If $P_a\in S$ and $P_{a\cdot k}\in D$ then the semicircle joining $P_a$ to $P_{a\cdot k}$ lies in $D\cap X$, so $P_{a\cdot k}\in S$. Next, if $a= (a_1,\ldots,a_n)$ has $n\ge1$ and $a^\prime=(a_1,\ldots,a_n+1)$ satisfies $P_{a^\prime}\in D$ then $P_{a^\prime}=\lim_{k\to\infty}P_{a\cdot k}\in S$. Inductively applying this gives $P_{(a_1,\ldots,a_n+k)}\in S$ whenever it is in $D$.

Now consider $a=(a_1,\ldots,a_m)$ and $b=(b_1,\ldots,b_n)$ with $a\le b$, $P_a\in S$ and $P_b\in D\cap X$. If $m\le n$ and $a_i=b_i$ for $i\le m$ then we have $P_{(b_1,\ldots,b_m)}=P_a\in S$. Using the above, we can inductively apply $P_{(b_1,\ldots,b_{m+1})}=P_{(b_1,\ldots,b_m)\cdot b_{m+1}}\in S$. to see that $P_b\in S$.

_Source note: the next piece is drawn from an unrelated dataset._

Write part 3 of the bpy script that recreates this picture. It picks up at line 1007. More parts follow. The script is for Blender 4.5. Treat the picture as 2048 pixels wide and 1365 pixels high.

Finally, consider the case where for some $j\le\min(m,n)$ we have $a_i=b_i$ for all $i < j$ and $a_j < b_j$. From what we have shown above, $$ P_{(a_1,\dots,a_{m-1}+1)}=\lim_{k\to\infty}P_{(a_1,\dots,a_{m-1},a_m+k)}\in S. $$ Inductively applying this gives $P_{(a_1,\ldots,a_{j-1},a_j+1)}\in S$. Then, as $b_j=a_j+1+k$ for some $k\ge0$, applying what we have shown above gives $P_{(b_1,\ldots,b_j)}\in S$. Then, using the first case, we have $P_b\in S$.

$X$ is locally connected

Each point of $X$ not on the x-axis lies on one of the semicircles $S(x_a,x_{a\cdot k})$ minus its endpoints which we have shown to be open in $X$. So, $X$ is locally (path) connected away from the x-axis. Next, any point on the x-axis has a base of connected neighborhoods by taking the open discs centered at the point intersected with $X$.

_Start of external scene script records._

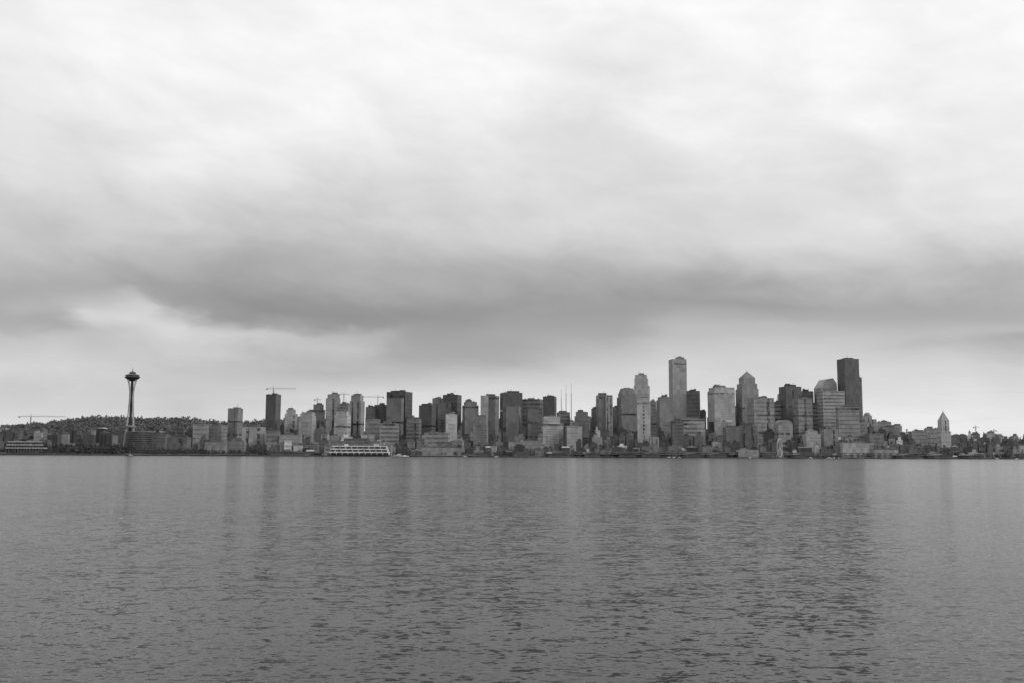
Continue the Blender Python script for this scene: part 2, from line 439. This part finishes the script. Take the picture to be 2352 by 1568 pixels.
B([(1697,1743,892),(1700,1740,880),(1704,1736,866)], 3460, 88, 'vert', 10, 0.95, 'pyramid', 850, gl=88)
B([(1723,1779,913)], 3330, 92, 'grid', 12, 0.7, gl=88)
B([(1778,1794,923)], 3500, 86, 'grid', 0)
B([(1788,1800,905)], 3600, 92, 'vert', 0)
B([(1796,1842,887)], 3470, 60, 'vert', 14, 0.8, gl=58)
B([(1841,1871,898)], 3520, 68, 'grid', -10, gl=62)
B([(1826,1866,914)], 3340, 88, 'grid', 14, 0.7, gl=80)
B([(1865,1881,926)], 3440, 82, 'grid', 0)
B([(1878,1924,890)], 3500, 92, 'vert', 12, 0.8, 'slant', 867, gl=90, roofmat=wall(136))
B([(1884,1941,897)], 3400, 102, 'hband', 8, 0.6, gl=96)
B([(1931,1974,823)], 3480, 62, 'vert', 14, 0.9, gl=64)
B([(1962,1979,866)], 3510, 80, 'vert', 0, 0.9, gl=74)
B([(1926,1975,934)], 3280, 98, 'grid', -6, 0.6, gl=96)
B([(1785,1821,974)], 3240, 100, 'solid', 6, 0.9, 'arc', 963)
B([(1665,1698,980)], 3180, 78, 'grid', 6)
B([(1698,1742,977)], 3200, 74, 'vert', -6)
B([(1850,1885,996),(1856,1879,990)], 3140, 110, 'solid', 4, 0.8, 'gable', 984)
B([(1890,1925,985)], 3180, 90, 'vert', 4)
B([(1934,1996,1017)], 3060, 112, 'solid', 3, 0.5, gl=80)
B([(2008,2063,1033)], 3040, 104, 'solid', 2, 0.4)
B([(1995,2030,995)], 3200, 82, 'grid', 5)
B([(1972,1992,968)], 3350, 90, 'grid', 5)
B([(2028,2068,980)], 3400, 90, 'grid', -5, 0.5)
B([(1978,2014,962)], 3900, 90, 'solid', 5, 0.6, ph=False)
B([(1986,2003,954)], 3890, 92, 'solid', 5, 0.9, 'dome', 946, name='hospital_dome_building')
B([(2014,2048,968)], 3950, 88, 'solid', -5, 0.5)
B([(2048,2072,977)], 3950, 92, 'grid', 5, 0.5)
B([(2092,2130,990)], 3300, 92, 'grid', 5, 0.5)
B([(2128,2162,983)], 3350, 98, 'grid', -5, 0.5)
B([(2160,2184,990),(2162,2181,964)], 3200, 116, 'solid', 4, 1.0, 'pyramid', 943, name='pyramid_roof_tower', gl=108)
# --- waterfront blocks
B([(757,872,1012)], 3060, 86, 'hband', 1, 0.3, name='office_block')
B([(745,898,1020)], 3012, 92, 'hband', 1, 0.2, gl=56, name='terminal_building')
B([(968,1066,1028)], 3030, 100, 'hband', 1, 0.3, gl=60, name='office_block')
B([(975,1032,993)], 3150, 98, 'hband', -4, 0.5, gl=76)
B([(1198,1247,1012)], 3110, 92, 'grid', 3, 0.5)
B([(1697,1742,1033)], 2990, 130, 'solid', 0, 0.6, gl=110, name='pier_pavilion', base=2, wk=1.1)
B([(0,42,990)], 3200, 66, 'hband', 3, 0.5)
B([(45,100,985)], 3350, 72, 'grid', 3, 0.4)
B([(338,380,997)], 3180, 80, 'hband', 3, 0.5)
B([(380,432,1003)], 3200, 74, 'hband', -3, 0.5)
B([(470,520,1015)], 3080, 92, 'solid', 3, 0.4, name='white_stucco_building')
B([(522,562,1012)], 3090, 88, 'grid', -3, 0.4, name='white_stucco_building')
def banded(x0, x1, yt, yb, D, n, name):
    xa, zt = W(x0, yt, D); xb, zl = W(x1, yb, D); wd = xb-xa; mb = MB(); h = zt-zl; f = h/n
    mb.cbox(0, 12, wd-3, 22, -8, h-0.5, glass(44))
    for i in range(n): mb.cbox(random.uniform(-2, 2), 12, wd*(1-0.05*i), 27, i*f+f*0.70, i*f+f-0.02, wall(160))
    for i in range(int(wd/9)+1): mb.cbox(-wd/2+2+i*9, 12, 0.8, 26.2, -8, h-0.8, wall(100))
    mb.cbox(wd*0.1, 12, wd*0.2, 9, h, h+4, wall(90))
    mb.make(name, ((xa+xb)/2, D, zl))
banded(14, 100, 1012, 1034, 3040, 3, "banded_office_building")
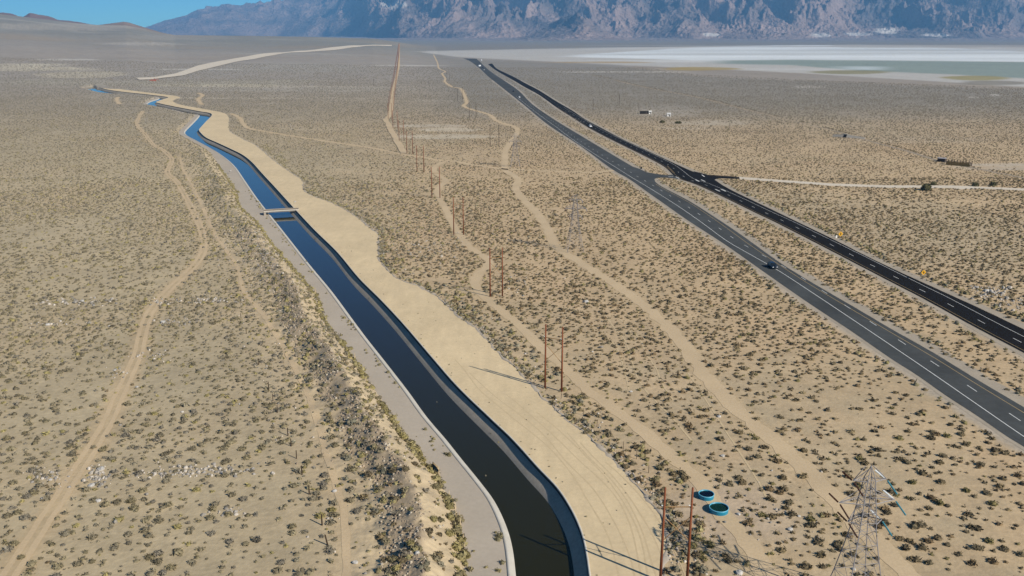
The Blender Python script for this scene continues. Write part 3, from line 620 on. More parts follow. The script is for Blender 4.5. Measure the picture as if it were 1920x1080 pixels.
for P_, w_ in ((TW['pipeline'][0], 2.5), (TW['poleline'][0], 2.0), (TW['left'][0], 2.4)):
    for sg_ in (-1, 1): along(P_, 1.3, sg_ * w_, sg_ * (w_ + 1.6), .25, .6, 420, OL + [(.13,.10,.06),(.15,.12,.07)], .35, 400)
along(TW['oldgrade'][0], 1.0, 2.0, 5.5, .5, 1.1, 1700, [(.10,.08,.05),(.12,.10,.06)], .1, 500)
for Q, sgn in ((H1L, 1), (H1R, -1), (H2L, 1), (H2R, -1)):
    along(edge_line(Q), 1.1, 2.6 * sgn, 5.5 * sgn, .35, .8, 700, OL + GR, .3, 300)
along(edge_line(H2R), .6, -3.6, -7.5, .4, 1.0, 420, OL + GR, .2, 330)
PT = np.vstack(PTS)
okc = np.ones(len(PT), bool)
zP = gz(PT[:, 0], PT[:, 1], False)
inc = inside(PT[:, 0], PT[:, 1], corridor)
sPq = seg_dist(PT[:, 0], PT[:, 1], Rw[::3], True)
zP = np.where(inc & (sPq > 0), PZ, np.where(inc, .02, zP))
okc &= PT[:, 1] > 88
for Q in hpolys: okc &= ~inside(PT[:, 0], PT[:, 1], Q)
PT, zP = PT[okc], zP[okc]
for (cx_, cy_, rr_) in [(1324,932,2.6),(1350,958,3.2)]:
    q = g((cx_, cy_))[0]; k = np.hypot(PT[:, 0] - q[0], PT[:, 1] - q[1]) > rr_; PT, zP = PT[k], zP[k]
print('shrubs', len(PT))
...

For any $a=(a_1,\ldots,a_n)$ with $n\ge1$ and $a_n \ge 2$, $X$ is not locally path connected at $P_a$.

This remains to be added...

Here's an example in $\mathbb{R}^3$. The construction does not adapt to the plane, and I don't know if there do exist examples in $\mathbb{R}^2$.

Start by letting $A\subseteq\mathbb{R}^2$ be connected, locally connected and not locally path connected. For example, see my answer on mathoverflow for an example where $A$ is totally path disconnected (i.e., every continuous $f\colon\mathbb{R}\to A$ is constant), so has no path connected subsets other than single points.

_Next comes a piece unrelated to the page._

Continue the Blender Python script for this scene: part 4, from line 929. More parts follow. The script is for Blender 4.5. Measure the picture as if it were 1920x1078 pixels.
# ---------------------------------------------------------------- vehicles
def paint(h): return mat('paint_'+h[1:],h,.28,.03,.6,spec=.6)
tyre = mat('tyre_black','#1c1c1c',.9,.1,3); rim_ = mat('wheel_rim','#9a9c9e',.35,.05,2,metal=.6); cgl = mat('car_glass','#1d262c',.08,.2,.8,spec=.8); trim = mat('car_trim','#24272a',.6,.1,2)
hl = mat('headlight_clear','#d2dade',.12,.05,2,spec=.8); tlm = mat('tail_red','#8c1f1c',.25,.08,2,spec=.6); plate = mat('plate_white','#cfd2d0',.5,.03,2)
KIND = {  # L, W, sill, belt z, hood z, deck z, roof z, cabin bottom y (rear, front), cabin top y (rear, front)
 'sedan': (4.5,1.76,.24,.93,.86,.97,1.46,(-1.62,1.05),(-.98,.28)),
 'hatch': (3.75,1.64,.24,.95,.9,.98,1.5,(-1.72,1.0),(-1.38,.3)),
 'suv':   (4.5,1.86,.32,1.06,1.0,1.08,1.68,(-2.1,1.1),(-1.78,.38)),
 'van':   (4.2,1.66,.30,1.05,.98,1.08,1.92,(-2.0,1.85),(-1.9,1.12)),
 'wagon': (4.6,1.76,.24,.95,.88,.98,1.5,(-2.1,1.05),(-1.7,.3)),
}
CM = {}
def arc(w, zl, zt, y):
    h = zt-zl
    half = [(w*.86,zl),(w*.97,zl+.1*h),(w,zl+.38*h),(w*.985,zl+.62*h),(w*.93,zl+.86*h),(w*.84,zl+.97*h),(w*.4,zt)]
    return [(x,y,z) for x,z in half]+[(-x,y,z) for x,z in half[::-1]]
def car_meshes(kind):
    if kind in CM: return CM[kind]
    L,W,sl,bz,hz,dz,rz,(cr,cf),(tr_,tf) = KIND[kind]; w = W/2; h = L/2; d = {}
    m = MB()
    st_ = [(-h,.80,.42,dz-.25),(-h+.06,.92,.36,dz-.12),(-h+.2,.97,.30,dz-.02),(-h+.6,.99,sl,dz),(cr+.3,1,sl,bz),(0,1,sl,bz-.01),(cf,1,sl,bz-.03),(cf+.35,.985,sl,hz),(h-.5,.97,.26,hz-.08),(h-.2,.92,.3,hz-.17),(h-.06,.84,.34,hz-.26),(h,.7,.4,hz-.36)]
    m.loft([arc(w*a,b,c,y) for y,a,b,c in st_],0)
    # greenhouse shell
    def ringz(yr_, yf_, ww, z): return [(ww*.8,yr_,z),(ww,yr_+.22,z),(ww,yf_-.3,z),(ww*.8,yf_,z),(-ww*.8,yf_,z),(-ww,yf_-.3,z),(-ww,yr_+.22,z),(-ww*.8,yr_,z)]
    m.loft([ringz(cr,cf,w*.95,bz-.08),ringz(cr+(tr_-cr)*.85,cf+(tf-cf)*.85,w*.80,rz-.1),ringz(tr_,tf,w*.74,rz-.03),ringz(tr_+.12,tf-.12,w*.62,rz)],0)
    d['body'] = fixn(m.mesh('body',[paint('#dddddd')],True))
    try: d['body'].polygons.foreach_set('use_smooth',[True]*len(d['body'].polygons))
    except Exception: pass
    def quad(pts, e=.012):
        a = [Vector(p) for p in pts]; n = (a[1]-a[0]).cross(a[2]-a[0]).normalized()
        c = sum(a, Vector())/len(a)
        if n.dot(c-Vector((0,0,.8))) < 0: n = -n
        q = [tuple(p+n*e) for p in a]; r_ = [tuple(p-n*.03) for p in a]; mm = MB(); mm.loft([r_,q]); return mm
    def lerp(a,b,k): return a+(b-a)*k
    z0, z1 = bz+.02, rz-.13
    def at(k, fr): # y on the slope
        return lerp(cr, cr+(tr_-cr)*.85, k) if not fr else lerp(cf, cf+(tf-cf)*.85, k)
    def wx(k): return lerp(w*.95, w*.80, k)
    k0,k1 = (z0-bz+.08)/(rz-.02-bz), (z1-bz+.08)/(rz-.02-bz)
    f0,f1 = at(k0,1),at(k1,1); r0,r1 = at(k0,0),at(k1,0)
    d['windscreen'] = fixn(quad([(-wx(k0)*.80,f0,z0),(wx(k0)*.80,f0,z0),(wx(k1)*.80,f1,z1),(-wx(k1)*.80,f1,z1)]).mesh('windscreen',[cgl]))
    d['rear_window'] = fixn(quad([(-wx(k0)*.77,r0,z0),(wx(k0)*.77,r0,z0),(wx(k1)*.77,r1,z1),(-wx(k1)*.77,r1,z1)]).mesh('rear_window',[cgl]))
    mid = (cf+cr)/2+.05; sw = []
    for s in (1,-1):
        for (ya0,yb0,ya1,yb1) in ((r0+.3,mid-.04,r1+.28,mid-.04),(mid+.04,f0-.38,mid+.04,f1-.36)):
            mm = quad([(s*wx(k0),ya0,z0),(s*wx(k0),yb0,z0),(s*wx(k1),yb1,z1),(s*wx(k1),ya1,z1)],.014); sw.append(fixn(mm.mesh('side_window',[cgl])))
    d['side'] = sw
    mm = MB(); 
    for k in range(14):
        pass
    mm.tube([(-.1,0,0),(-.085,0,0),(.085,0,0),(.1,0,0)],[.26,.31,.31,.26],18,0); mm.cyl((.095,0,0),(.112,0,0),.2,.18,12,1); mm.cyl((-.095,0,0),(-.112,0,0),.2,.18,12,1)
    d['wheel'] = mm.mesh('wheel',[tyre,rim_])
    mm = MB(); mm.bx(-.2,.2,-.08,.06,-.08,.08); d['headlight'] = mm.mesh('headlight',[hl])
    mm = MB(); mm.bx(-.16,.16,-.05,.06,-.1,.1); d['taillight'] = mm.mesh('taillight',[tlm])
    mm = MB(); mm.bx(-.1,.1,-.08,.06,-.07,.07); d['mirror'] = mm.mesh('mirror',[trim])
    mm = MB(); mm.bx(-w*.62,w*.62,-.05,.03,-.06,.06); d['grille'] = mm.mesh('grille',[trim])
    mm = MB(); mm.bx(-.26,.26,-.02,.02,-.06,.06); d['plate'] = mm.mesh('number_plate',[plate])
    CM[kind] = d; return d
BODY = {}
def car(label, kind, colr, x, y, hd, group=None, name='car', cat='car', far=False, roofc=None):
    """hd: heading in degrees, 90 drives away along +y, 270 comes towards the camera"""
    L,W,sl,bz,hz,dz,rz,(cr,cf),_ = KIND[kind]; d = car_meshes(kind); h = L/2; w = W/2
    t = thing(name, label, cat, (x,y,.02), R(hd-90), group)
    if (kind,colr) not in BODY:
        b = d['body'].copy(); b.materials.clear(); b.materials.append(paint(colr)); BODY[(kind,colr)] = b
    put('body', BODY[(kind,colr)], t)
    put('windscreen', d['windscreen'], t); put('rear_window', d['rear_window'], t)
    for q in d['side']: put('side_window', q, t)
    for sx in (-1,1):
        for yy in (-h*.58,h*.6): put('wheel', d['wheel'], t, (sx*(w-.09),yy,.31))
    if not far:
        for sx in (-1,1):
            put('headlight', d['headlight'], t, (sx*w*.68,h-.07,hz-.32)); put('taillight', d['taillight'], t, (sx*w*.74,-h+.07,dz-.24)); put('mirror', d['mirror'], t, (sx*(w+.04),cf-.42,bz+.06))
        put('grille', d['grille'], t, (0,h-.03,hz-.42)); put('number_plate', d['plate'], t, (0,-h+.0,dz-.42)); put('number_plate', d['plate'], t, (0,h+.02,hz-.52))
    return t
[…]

Then, $$ X = \left\{(x,y,z)\in\mathbb{R}^3\colon (y,z)\in A{\rm\ or\ }x=0\right\} $$ is connected, locally connected, path connected but not locally path connected.

To see this, set \begin{align} Y &= \mathbb{R}\times A = \left\{(x,y,z)\in\mathbb{R}^3\colon (y,z)\in A\right\},\\ Z&=\{0\}\times\mathbb{R}^2=\left\{(x,y,z)\in\mathbb{R}^3\colon x=0\right\} \end{align} so that $X=Y\cup Z$. Then, $Y$ is locally connected, as $\mathbb{R}$ and $A$ satisfy these properties. So, $X$ is locally connected away from $Z$. Furthermore, we have a deformation retraction from $X$ onto $Z$ by $F((x,y,z),t)=(tx,y,z)$, so $X$ is contractible and, hence, path connected. Restricting to a neighbourhood of any point in $Z$, this also shows that $X$ is locally contractible at all points of $Z$, so $X$ is locally connected. However, if $A$ is not locally path connected at a point $p\in A$ then $X$ cannot be path connected about any point $(x,p)\in X$ for all $x\not=0$.